To start, widespread surveillance of citizens is an unconstitutional abuse of power because it infringes upon our 4th Amendment protections against undue search and seizure. In practice, many Americans do not mind having their phone activity monitored because they have nothing to lose from it. However, despite the liklihood that most people have nothing to lose from being monitored, surveillance programs like the NSA are an unconstitutional abuse of power because they subject innocent citizens to undue search of their personal communication and unjust seizure of their call records. American justice is founded on the principle of “innocent until proven guilty,” and American mass surveillance programs stand in explicit violation of this doctrine by scrutinizing and searching innocent people at the same level as criminals.

Furthermore, the government has specifically violated the consent of the governed by operating these mass surveillance programs for decades without public knowledge. Even if the general public of 2015 willfully consent to these mass search practices, that would not justify our authority’s actions because they have been violating our rights for decades in deliberate secrecy.
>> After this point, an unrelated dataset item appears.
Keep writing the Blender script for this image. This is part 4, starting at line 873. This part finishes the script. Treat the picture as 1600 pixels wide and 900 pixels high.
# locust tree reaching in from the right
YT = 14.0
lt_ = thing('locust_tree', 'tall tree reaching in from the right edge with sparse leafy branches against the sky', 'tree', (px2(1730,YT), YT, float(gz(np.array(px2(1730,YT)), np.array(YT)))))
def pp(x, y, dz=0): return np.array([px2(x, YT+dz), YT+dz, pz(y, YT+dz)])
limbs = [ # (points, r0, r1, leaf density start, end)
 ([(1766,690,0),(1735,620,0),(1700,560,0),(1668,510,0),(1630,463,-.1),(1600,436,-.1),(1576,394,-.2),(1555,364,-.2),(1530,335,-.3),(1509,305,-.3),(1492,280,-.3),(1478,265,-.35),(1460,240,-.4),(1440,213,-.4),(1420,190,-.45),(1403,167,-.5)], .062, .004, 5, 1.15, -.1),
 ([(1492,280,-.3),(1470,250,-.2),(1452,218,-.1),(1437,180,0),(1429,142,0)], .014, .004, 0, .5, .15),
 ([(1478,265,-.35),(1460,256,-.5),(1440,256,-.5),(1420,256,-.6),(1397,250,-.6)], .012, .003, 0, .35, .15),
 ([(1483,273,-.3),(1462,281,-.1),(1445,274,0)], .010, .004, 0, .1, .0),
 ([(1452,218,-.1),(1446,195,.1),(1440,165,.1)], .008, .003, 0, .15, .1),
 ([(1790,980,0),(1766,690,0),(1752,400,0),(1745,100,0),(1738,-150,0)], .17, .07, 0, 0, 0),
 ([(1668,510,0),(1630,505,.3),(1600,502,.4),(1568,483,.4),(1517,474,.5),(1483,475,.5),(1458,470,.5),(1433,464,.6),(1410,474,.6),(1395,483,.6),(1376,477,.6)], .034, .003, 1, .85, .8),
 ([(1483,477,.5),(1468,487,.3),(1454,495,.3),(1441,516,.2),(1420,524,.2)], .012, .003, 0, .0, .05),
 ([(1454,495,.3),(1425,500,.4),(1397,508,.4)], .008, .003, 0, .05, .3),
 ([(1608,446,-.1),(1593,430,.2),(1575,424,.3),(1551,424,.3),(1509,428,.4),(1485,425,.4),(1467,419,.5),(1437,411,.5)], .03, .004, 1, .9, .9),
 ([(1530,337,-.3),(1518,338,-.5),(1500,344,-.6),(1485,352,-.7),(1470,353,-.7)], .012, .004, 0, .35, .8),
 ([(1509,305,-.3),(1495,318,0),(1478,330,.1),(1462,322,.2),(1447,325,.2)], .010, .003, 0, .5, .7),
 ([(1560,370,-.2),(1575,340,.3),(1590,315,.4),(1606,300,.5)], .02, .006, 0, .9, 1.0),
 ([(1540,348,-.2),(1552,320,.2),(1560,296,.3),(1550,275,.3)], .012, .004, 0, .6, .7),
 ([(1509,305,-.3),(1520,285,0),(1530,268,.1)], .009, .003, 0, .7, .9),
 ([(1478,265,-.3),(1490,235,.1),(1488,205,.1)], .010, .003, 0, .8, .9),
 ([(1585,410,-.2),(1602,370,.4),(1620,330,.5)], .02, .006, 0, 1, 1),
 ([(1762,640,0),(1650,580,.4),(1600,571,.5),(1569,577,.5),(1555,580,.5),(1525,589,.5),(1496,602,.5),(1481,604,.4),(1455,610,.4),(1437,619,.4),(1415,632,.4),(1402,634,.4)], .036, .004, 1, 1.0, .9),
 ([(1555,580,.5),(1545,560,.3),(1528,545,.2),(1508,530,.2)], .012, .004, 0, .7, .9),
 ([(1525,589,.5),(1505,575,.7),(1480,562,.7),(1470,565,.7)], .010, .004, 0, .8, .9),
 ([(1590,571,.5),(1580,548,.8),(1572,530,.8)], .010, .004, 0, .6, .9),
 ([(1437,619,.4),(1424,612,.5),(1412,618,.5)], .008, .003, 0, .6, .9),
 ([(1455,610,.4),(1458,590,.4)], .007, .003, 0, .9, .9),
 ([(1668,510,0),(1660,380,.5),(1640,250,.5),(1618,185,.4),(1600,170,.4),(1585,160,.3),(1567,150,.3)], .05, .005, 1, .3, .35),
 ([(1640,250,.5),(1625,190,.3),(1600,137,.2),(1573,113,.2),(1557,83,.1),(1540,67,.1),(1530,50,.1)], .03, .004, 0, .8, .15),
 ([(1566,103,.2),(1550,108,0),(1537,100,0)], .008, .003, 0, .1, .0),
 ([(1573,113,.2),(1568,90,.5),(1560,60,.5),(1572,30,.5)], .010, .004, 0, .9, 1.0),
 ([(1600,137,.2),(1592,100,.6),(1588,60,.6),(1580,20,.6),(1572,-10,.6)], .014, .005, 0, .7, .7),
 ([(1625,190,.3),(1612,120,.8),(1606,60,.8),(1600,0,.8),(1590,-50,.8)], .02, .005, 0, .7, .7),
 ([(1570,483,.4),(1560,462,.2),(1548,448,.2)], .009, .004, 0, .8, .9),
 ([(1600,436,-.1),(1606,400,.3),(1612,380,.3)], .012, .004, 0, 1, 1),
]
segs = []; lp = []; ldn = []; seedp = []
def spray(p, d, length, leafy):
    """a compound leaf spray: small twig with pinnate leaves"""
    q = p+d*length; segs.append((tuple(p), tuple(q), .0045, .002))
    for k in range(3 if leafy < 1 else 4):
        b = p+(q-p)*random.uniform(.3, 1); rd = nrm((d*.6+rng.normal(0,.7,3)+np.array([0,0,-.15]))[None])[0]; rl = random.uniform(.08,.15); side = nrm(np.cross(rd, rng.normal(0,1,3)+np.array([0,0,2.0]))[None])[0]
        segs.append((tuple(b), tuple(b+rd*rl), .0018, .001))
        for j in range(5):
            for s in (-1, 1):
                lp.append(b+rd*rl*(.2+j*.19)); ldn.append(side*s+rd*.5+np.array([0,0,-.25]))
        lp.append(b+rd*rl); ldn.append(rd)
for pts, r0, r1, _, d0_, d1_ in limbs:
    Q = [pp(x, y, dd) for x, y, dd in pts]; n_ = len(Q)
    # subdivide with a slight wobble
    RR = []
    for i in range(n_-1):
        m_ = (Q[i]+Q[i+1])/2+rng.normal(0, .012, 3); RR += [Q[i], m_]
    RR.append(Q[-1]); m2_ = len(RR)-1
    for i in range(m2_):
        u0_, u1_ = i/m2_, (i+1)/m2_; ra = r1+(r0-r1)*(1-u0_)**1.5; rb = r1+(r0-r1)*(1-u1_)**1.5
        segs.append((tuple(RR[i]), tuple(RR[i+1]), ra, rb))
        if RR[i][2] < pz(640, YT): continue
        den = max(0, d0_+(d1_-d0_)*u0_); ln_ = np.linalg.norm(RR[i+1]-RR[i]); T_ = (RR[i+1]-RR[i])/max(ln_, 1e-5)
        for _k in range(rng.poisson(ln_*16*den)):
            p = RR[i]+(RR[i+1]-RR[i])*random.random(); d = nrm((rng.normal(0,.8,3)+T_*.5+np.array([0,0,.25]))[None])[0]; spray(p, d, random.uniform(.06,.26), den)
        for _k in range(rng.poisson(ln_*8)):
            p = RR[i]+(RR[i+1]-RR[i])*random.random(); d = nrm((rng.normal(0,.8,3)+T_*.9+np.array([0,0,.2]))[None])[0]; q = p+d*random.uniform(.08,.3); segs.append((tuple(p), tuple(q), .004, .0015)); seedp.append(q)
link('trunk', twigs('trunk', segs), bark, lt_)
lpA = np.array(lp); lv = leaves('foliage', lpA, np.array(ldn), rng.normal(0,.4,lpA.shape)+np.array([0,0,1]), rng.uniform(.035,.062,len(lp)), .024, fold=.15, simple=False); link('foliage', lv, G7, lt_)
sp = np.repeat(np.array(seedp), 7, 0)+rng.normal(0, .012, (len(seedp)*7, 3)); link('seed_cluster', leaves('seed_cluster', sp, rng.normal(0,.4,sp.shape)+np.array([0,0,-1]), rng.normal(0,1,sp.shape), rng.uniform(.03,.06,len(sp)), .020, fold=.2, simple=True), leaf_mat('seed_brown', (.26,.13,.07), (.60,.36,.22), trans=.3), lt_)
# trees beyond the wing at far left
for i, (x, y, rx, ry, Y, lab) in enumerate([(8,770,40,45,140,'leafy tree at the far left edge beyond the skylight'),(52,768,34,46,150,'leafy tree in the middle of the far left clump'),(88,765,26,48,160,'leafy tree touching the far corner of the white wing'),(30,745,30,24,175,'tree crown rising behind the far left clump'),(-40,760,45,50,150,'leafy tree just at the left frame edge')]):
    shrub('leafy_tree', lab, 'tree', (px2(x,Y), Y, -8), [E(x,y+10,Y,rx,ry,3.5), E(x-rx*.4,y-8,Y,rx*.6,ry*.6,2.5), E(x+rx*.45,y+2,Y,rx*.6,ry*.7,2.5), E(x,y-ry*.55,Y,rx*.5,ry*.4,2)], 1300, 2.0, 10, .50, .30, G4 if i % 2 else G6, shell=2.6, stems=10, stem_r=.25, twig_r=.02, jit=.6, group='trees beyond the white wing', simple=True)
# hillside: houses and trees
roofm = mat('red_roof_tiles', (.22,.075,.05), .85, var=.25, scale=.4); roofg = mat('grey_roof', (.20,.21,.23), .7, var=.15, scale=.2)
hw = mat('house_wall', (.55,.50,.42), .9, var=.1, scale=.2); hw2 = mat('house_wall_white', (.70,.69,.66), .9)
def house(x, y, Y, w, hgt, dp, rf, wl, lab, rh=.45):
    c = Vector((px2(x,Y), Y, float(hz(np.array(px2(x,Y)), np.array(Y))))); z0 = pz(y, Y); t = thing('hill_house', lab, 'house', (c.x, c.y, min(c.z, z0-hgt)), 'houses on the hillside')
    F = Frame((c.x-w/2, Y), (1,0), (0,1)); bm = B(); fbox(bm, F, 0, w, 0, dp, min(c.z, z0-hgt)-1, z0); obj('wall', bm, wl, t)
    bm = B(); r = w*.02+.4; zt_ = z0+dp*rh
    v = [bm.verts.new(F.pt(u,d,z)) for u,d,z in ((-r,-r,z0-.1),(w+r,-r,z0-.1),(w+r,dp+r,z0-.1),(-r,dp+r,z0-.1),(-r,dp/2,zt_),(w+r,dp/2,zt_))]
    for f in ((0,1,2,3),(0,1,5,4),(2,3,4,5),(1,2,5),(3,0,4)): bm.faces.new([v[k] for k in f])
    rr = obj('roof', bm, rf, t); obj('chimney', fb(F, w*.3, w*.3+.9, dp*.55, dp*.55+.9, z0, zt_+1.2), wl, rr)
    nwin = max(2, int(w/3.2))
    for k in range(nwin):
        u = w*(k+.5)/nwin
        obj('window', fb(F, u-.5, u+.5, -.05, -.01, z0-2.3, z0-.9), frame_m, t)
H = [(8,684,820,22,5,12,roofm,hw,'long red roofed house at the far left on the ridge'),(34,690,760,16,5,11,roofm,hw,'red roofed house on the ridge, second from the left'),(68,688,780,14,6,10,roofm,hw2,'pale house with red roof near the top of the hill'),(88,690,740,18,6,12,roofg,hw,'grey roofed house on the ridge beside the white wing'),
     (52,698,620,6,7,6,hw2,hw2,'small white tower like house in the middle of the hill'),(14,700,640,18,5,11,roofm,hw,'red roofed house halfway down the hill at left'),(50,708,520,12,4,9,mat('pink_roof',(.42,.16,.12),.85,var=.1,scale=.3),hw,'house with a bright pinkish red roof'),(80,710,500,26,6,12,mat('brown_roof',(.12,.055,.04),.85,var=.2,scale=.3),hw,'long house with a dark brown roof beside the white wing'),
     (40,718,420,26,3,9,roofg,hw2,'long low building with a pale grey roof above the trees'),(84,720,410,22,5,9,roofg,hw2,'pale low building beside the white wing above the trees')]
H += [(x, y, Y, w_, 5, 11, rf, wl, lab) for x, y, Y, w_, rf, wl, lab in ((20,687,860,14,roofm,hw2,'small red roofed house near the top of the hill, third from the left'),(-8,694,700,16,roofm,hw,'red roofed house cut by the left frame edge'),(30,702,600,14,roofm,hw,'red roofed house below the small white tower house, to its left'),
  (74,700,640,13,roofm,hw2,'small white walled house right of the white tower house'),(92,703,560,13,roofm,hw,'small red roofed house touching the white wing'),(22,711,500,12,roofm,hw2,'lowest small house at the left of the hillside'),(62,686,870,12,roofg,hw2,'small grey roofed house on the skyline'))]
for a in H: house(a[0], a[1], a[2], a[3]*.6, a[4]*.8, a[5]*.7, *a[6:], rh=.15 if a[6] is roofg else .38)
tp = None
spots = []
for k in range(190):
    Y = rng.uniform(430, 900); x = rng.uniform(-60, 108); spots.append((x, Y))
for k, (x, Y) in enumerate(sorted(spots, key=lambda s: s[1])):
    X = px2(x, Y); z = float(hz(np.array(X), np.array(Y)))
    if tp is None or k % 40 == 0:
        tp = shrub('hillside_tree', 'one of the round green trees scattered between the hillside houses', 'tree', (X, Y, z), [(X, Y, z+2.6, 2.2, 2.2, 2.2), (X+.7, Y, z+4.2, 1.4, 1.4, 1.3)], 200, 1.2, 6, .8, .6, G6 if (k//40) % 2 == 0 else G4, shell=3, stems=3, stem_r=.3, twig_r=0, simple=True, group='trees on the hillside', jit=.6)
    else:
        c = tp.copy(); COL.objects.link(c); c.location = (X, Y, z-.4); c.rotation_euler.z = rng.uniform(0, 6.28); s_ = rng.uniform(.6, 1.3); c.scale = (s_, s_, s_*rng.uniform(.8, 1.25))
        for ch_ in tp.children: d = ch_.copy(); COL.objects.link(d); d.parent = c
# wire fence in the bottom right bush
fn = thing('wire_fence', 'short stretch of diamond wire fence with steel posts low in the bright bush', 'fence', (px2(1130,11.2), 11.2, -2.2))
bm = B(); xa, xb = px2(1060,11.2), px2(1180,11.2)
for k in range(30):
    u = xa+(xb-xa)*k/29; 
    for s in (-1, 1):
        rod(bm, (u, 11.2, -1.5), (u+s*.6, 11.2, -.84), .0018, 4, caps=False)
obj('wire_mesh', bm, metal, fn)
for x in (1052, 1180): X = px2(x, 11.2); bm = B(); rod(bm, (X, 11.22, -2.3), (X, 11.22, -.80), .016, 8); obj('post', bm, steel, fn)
Mass surveillance of citizens is an unconstitutional abuse of authority as it is, but executing the search and seizure of private communication of citizens without their knowledge makes the offense only more deplorable.

Not only are these programs themselves an infringement on citizens’ rights, but they also open up the potential for abuse of these unconstitutional powers. The NSA does have a documented history of abuses by its employees, including a case where an employee used NSA surveillance technology to covertly intercept the calls of nine foreign women for six years without being detected by managers.

The amount of power the NSA exercises over citizens’ communication in the interest of “security” opens the potential for abuse and extreme invasion of citizens’ privacy. The possibility of malevolent use of NSA technology actually presents an equal if not greater risk to Americans’ safety than the “terrorism” these surveillance programs supposedly protect us against.

We cannot tolerate excessive federal surveillance as a populace because not only do they repress our 4th Amendment rights without our consent, but the potential for abuse of this unconstitutional overreach of authority threatens the public’s security beyond the tolerable.